Many of the expatriates are journalists who have fled. As the International Federation of Journalists recalled in recent days, 12 newspapers and websites in the city were closed after the introduction of the security regulations.
On October 16, at the opening of the 20th Congress of the Chinese Communist Party, Xi Jinping said that the measures adopted in Hong Kong had brought stability after the chaos caused by the 2019 (pro-democracy) protests. Lee made it clear that he will continue to stand Beijing’s instructions to the letter, and announced new legislative interventions in areas such as cybersecurity and “false information”.

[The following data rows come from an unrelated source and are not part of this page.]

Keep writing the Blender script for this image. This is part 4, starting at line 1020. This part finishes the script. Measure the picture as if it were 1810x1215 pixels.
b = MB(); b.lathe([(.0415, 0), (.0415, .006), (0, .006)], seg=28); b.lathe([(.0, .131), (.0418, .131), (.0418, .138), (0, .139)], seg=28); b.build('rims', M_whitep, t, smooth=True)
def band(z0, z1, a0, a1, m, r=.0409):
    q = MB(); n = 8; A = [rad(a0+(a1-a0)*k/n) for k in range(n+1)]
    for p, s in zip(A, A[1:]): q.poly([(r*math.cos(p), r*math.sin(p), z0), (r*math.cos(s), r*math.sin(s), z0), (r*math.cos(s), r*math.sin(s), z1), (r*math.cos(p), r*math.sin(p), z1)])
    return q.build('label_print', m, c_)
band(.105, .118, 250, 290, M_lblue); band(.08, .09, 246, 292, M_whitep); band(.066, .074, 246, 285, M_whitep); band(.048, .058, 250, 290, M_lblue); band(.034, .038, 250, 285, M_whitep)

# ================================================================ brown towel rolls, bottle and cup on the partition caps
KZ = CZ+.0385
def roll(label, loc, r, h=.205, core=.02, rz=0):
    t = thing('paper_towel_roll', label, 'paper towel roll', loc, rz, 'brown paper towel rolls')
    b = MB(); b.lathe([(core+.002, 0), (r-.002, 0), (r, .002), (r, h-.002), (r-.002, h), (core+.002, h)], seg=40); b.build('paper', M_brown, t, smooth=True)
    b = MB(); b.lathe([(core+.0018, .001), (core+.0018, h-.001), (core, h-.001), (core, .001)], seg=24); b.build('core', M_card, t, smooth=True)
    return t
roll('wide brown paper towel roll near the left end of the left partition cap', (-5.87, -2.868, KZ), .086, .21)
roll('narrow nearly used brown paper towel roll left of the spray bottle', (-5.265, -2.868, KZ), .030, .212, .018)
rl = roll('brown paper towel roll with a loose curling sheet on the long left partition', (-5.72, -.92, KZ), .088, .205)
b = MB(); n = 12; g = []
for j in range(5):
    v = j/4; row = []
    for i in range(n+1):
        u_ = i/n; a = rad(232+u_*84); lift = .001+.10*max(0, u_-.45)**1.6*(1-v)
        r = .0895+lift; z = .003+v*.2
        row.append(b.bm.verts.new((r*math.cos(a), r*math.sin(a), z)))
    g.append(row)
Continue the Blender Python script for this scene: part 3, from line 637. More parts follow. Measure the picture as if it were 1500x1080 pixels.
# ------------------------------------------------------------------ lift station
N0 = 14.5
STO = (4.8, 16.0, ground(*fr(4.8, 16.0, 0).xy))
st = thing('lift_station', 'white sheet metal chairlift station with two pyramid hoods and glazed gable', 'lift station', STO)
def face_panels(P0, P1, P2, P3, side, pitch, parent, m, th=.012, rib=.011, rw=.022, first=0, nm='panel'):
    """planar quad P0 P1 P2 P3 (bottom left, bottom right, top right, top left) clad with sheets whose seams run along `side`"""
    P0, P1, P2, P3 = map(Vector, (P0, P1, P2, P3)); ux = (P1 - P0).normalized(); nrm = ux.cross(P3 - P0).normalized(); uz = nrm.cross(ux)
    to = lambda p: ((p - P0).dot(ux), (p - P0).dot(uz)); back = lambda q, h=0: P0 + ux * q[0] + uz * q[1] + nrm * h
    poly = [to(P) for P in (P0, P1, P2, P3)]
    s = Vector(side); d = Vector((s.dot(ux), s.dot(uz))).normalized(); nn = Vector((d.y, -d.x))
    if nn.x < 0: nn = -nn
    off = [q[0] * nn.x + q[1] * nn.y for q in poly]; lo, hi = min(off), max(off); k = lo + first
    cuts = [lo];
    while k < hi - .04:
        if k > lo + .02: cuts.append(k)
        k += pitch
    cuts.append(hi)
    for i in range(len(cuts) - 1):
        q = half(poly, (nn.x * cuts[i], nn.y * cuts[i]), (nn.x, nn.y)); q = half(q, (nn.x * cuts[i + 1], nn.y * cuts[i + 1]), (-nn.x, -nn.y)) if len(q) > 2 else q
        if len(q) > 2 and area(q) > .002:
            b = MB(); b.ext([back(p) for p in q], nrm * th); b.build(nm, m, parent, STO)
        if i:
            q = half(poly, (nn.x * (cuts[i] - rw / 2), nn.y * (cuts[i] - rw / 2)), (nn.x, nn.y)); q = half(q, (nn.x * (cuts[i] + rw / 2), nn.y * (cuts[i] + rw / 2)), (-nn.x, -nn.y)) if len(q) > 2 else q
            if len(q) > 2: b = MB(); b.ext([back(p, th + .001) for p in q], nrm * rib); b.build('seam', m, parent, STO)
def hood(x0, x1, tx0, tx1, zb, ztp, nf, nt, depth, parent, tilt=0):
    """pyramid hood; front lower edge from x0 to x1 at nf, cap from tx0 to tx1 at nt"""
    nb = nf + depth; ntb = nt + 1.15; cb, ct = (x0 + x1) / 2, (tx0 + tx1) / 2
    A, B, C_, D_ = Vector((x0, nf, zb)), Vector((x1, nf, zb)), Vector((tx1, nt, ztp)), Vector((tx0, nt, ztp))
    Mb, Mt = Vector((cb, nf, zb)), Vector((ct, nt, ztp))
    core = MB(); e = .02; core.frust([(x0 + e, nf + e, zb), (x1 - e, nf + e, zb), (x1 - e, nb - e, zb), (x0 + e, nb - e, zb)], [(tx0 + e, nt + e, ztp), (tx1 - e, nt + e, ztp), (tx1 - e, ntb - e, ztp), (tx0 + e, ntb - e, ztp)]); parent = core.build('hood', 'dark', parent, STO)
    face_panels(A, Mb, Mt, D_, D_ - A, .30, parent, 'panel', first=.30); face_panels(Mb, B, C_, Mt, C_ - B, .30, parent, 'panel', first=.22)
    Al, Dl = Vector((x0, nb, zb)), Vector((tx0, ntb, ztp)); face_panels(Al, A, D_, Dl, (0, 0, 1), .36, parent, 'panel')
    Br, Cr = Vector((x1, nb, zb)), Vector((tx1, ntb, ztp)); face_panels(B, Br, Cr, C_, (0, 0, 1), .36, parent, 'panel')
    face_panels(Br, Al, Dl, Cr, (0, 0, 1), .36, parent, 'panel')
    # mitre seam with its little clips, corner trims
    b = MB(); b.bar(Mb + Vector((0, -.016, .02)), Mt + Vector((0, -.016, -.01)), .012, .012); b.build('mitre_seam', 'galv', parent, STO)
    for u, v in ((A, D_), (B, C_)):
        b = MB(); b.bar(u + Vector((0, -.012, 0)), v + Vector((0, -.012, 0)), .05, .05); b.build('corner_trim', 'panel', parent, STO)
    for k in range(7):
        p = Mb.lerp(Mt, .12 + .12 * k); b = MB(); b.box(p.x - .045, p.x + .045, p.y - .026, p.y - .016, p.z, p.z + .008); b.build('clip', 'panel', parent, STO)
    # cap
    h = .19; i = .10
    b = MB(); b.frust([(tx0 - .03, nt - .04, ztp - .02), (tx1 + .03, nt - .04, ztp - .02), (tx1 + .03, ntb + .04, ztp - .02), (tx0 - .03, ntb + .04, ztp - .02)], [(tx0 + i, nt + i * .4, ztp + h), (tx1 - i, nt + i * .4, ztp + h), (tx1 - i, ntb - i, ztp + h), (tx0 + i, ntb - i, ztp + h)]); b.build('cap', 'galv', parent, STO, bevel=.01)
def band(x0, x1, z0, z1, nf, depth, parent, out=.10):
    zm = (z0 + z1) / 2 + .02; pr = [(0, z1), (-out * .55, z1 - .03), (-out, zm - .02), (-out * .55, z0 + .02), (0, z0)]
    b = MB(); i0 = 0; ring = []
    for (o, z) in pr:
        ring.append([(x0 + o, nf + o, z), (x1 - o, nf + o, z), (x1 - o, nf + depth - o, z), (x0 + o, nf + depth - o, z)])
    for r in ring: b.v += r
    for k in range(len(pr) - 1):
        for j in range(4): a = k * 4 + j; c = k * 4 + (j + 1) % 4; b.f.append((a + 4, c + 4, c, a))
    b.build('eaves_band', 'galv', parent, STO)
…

The restrictions will affect fundraising activities. In this sense, it must be remembered that on October 26 the final stage of the trial against the Cardinal Joseph Zen Zekiun. The cardinal is accused of not correctly registering a humanitarian fund of which he was the administrator together with five well-known members of the Democratic Front, also charged. Until its closure in October 2021, the 612 Fund assisted thousands of pro-democracy protesters who participated in the 2019 demonstrations.
Lee’s speech generates low expectations among citizens. According to a survey published yesterday by the Hong Kong Public Opinion Research Institute, almost 50% of those surveyed have low expectations, or none at all, following the words of the city’s prime minister.
The local stock market also sent negative signals: at the end of the day, the stock index lost 2.4%. Lee’s real estate plan (72,000 new homes in five years) and the maintenance of house price freezes are not convincing.